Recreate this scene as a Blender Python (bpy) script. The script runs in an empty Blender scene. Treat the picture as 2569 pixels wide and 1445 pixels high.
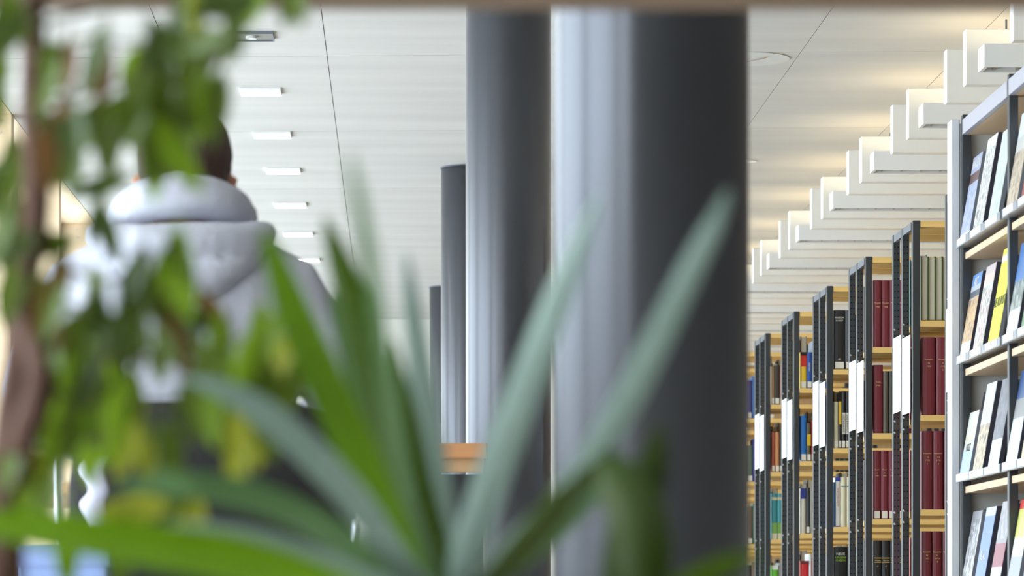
import bpy, bmesh, math, random
from mathutils import Vector, Matrix, noise as mnoise
random.seed(7)
F = 8500.0; CX = 999.0; CY = 1540.0; CAMZ = 0.5
W_, H_ = 2569, 1445
scn = bpy.context.scene
COL = scn.collection

# ------------------------------------------------------------------ camera
cam = bpy.data.cameras.new('camera'); camo = bpy.data.objects.new('camera', cam); COL.objects.link(camo)
camo.location = (0, 0, CAMZ); camo.rotation_euler = (math.pi / 2, 0, 0)
cam.sensor_width = 36.0; cam.lens = 36.0 * F / W_
cam.shift_x = (W_ / 2 - CX) / W_; cam.shift_y = (CY - H_ / 2) / W_
cam.clip_start = 0.05; cam.clip_end = 200
cam.dof.use_dof = True; cam.dof.focus_distance = 12.2; cam.dof.aperture_fstop = 7.0
cam.dof.aperture_blades = 0
scn.camera = camo
# ------------------------------------------------------------------ world, exposure
wd = bpy.data.worlds.new('daylight'); scn.world = wd; wd.use_nodes = True
bg = wd.node_tree.nodes['Background']; bg.inputs[0].default_value = (0.84, 0.92, 1.0, 1); bg.inputs[1].default_value = 6.0
scn.view_settings.view_transform = 'Standard'; scn.view_settings.look = 'None'
scn.view_settings.gamma = 1.0; scn.view_settings.use_curve_mapping = False
scn.view_settings.exposure = 0.48
TUBE = 20.0; DOWN = 8.0

# ------------------------------------------------------------------ materials
def srgb(r, g, b):
    f = lambda c: ((c / 255) / 12.92 if c / 255 <= 0.04045 else ((c / 255 + 0.055) / 1.055) ** 2.4)
    return (f(r), f(g), f(b), 1)
def mat(name, col, rough=0.6, metal=0.0, var=0.08, scale=(20, 20, 20), bump=0.0, transl=0.0, emit=None, spec=0.5):
    m = bpy.data.materials.new(name); m.use_nodes = True
    nt = m.node_tree; N = nt.nodes; L = nt.links; p = N['Principled BSDF']
    p.inputs['Roughness'].default_value = rough; p.inputs['Metallic'].default_value = metal
    p.inputs['Specular IOR Level'].default_value = spec
    tc = N.new('ShaderNodeTexCoord'); mp = N.new('ShaderNodeMapping'); mp.inputs['Scale'].default_value = scale
    nz = N.new('ShaderNodeTexNoise'); nz.inputs['Scale'].default_value = 1.0; nz.inputs['Detail'].default_value = 5
    L.new(tc.outputs['Object'], mp.inputs[0]); L.new(mp.outputs[0], nz.inputs[0])
    mx = N.new('ShaderNodeMix'); mx.data_type = 'RGBA'
    mx.inputs[6].default_value = tuple(c * (1 - var) for c in col[:3]) + (1,)
    mx.inputs[7].default_value = tuple(min(1, c * (1 + var)) for c in col[:3]) + (1,)
    L.new(nz.outputs[0], mx.inputs[0]); L.new(mx.outputs[2], p.inputs['Base Color'])
    if bump:
        b = N.new('ShaderNodeBump'); b.inputs['Strength'].default_value = bump; b.inputs['Distance'].default_value = 0.01
        L.new(nz.outputs[0], b.inputs['Height']); L.new(b.outputs[0], p.inputs['Normal'])
    if transl:
        t = N.new('ShaderNodeBsdfTranslucent'); L.new(mx.outputs[2], t.inputs[0])
        ms = N.new('ShaderNodeMixShader'); ms.inputs[0].default_value = transl
        L.new(p.outputs[0], ms.inputs[1]); L.new(t.outputs[0], ms.inputs[2])
        L.new(ms.outputs[0], N['Material Output'].inputs[0])
    if emit:
        p.inputs['Emission Color'].default_value = emit[0]; p.inputs['Emission Strength'].default_value = emit[1]
    return m
def cover_mat(name, bands, nz_cols=None, lo=0.3, hi=0.8, sc=(6, 6, 3), mixf=0.7, seed=0.0):
    """printed cover: horizontal bands (z from, colour) and a blotchy picture between lo and hi"""
    m = bpy.data.materials.new(name); m.use_nodes = True
    nt = m.node_tree; N = nt.nodes; L = nt.links; p = N['Principled BSDF']; p.inputs['Roughness'].default_value = 0.32
    tc = N.new('ShaderNodeTexCoord'); sp = N.new('ShaderNodeSeparateXYZ'); L.new(tc.outputs['Generated'], sp.inputs[0])
    r = N.new('ShaderNodeValToRGB'); r.color_ramp.interpolation = 'CONSTANT'
    e = r.color_ramp.elements
    e[0].position = bands[0][0]; e[0].color = bands[0][1]
    e[1].position = bands[1][0] if len(bands) > 1 else 1.0; e[1].color = bands[1][1] if len(bands) > 1 else bands[0][1]
    for z, c in bands[2:]:
        k = e.new(z); k.color = c
    L.new(sp.outputs[2], r.inputs[0]); out = r.outputs[0]
    if nz_cols:
        mp = N.new('ShaderNodeMapping'); mp.inputs['Scale'].default_value = sc; mp.inputs['Location'].default_value = (seed, seed * 2, seed * 3)
        nz = N.new('ShaderNodeTexNoise'); nz.inputs['Scale'].default_value = 1; nz.inputs['Detail'].default_value = 3
        L.new(tc.outputs['Generated'], mp.inputs[0]); L.new(mp.outputs[0], nz.inputs[0])
        r2 = N.new('ShaderNodeValToRGB'); e2 = r2.color_ramp.elements
        e2[0].position = 0.36; e2[0].color = nz_cols[0]; e2[1].position = 0.64; e2[1].color = nz_cols[-1]
        for i, c in enumerate(nz_cols[1:-1]):
            k = e2.new(0.36 + 0.28 * (i + 1) / (len(nz_cols) - 1)); k.color = c
        L.new(nz.outputs[0], r2.inputs[0])
        g = N.new('ShaderNodeMath'); g.operation = 'GREATER_THAN'; g.inputs[1].default_value = lo; L.new(sp.outputs[2], g.inputs[0])
        l = N.new('ShaderNodeMath'); l.operation = 'LESS_THAN'; l.inputs[1].default_value = hi; L.new(sp.outputs[2], l.inputs[0])
        mu = N.new('ShaderNodeMath'); mu.operation = 'MULTIPLY'; L.new(g.outputs[0], mu.inputs[0]); L.new(l.outputs[0], mu.inputs[1])
        m2 = N.new('ShaderNodeMath'); m2.operation = 'MULTIPLY'; m2.inputs[1].default_value = mixf; L.new(mu.outputs[0], m2.inputs[0])
        mx = N.new('ShaderNodeMix'); mx.data_type = 'RGBA'; L.new(m2.outputs[0], mx.inputs[0])
        L.new(out, mx.inputs[6]); L.new(r2.outputs[0], mx.inputs[7]); out = mx.outputs[2]
    L.new(out, p.inputs['Base Color'])
    return m
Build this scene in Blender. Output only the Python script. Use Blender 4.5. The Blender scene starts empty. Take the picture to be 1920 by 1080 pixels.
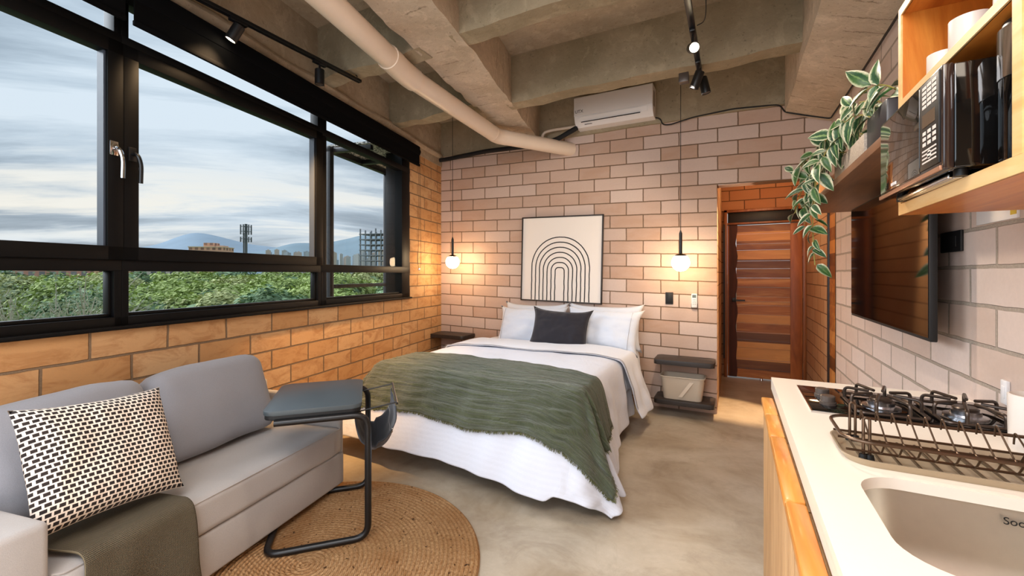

- - - -

| TO BE DONE |
Quote the records above exactly, from the first line through the line containing "COL = scn.collection", and leave out the pictures.

| SOLUTION |
Recreate this scene as a Blender Python (bpy) script. The script runs in an empty Blender scene. Treat the picture as 2569 pixels wide and 1445 pixels high.
import bpy, bmesh, math, random
from mathutils import Vector, Matrix, noise as mnoise
random.seed(7)
F = 8500.0; CX = 999.0; CY = 1540.0; CAMZ = 0.5
W_, H_ = 2569, 1445
scn = bpy.context.scene
COL = scn.collection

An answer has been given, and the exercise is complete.